Hier in Ostafrika mag Eden gewesen sein. Es mag auch alles anders gewesen sein – es spielt für mich persönlich heute nur eine untergeordnete Rolle. Wichtig ist doch, wohin wir gehen. Wie gehen wir mit Gottes Schöpfung um? In der Gegenwart und in der Zukunft? Wie gehen wir mit Gott um? Ich selbst stelle (nur) naive Fragen, bringe theologische Gewissheiten in meinen Gedanken ins Wanken und ich erzähle Märchen – dies öffentlich. Weil ich die Vergangenheit nicht respektiere oder weil ich es besser weiß? Nein, beides wahrlich nicht. Ich bin sicher, dass es wichtig ist, seine Familiengeschichte zu kennen. Sie enthält alle überlebenswichtigen Informationen unserer Ahnen und darum brauchen wir die Schriften und ihre (wahren) Gelehrten. Aber ich möchte den Fokus auf die Gegenwart und die Zukunft stellen, denn in diesen Zeiten können wir jetzt aktiv wirken, kann ich aktiv wirken – Für Gottes Schöpfung und für eine bessere Welt.

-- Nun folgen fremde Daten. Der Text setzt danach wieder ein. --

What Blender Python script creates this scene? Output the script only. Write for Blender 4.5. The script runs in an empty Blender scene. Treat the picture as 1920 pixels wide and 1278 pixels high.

Hier stimmt sogar einmal eine Verkäuferweisheit: Erfolg hat drei Buchstaben: TUN
Wenn ich die Pilgerreise und die Hilfe der Menschen betrachte, die ich genossen habe, dann kann ich den Menschen in löblichsten Tönen vor Gott schildern. Denn die meisten meiner Begegnungen, egal welcher Religion wollen mit Gott in Einklang leben und sind bereit ihr Leben in seinem Willen zu führen. Die meisten meiner Begegnungen haben nur dann einen Tiefpunkt erreicht, wenn es eben um diesen Willen ging. Nicht der eigentliche Wille, dass wir in Gottes Dienst die Erde und die Welt „betreiben“ sollen. Da war ich mit jedem Gläubigen der verschiedenen Religionen einig. Die Unterschiede traten dann hervor, wenn es um die Auslegungen der Propheten ging, um die alten Schriften und darum, wie wir Gott noch zu dienen hätten.
Hier in Ostafrika war und ist Eden. Gehen wir in Gedanken einmal davon aus, dass dies sogar stimmen mag. Welchen Nutzen habe ich davon? Dieses Wissen ist ein Teilwissen, ein kleines Puzzle von einem Ganzen und wahrscheinlich ziehe ich erst einen großen Nutzen daraus, wenn ich es im Ganzen betrachten kann. Viele Religionen gehen von der Tatsache aus, dass sie über das ganze Wissen schon verfügen. Ist das so? Doch in welcher religiösen Suchmaschine bediene ich mich? Wer hat die seriöseste Version? Oder haben sie alle recht, bieten aber dafür nur Teilwissen und Puzzlestücke? Ich vertraue den Propheten und Texteschreibern der vergangenen Jahrhunderte, dass sie ihre Informationen nach Gottes Willen und bestem Gewissen an die Menschheit weitergegeben haben. Ich traue ihren Abschriften aber nicht genug, damit ich den heutigen Predigern ihrer Lehren das Handeln in meiner Welt alleine (ohne mich) überlassen möchte. Ich bitte Gott um eine persönliche Zusammenfassung, eine Überarbeitung seiner gesammelten Werke – bisher vergebens. Und ich suche nach jenen Stimmen, die heute mit Gott, mit der Schöpfung aktiv kommunizieren. Ich bitte die unversöhnlichen Geister, die nur im Einklang mit Gott und den Menschen leben können, wenn es unter dem Dach ihrer eigenen theologisch – theoretischen Niederschriften geschieht, sich zu erklären und dies so, dass auch ich es verstehe. Und ich möchte die falschen Propheten gemeinsam geächtet wissen, jene die zu Mord und Gewalt aufrufen und dabei Gottes Name in den Mund nehmen. Wer die Hand gegen das Leben und gegen die Schöpfung legt, sollte sich definitiv ein Bild seines Gottes machen, denn der Schöpfer wird es kaum sein. Die Religion trennt den Menschen heute – aber der Gottesglaube ist auch die einzige Gewissheit, die den Menschen auf immer einen kann. Gottlos geht das auf jeden Fall nicht. Davon bin ich persönlich überzeugt.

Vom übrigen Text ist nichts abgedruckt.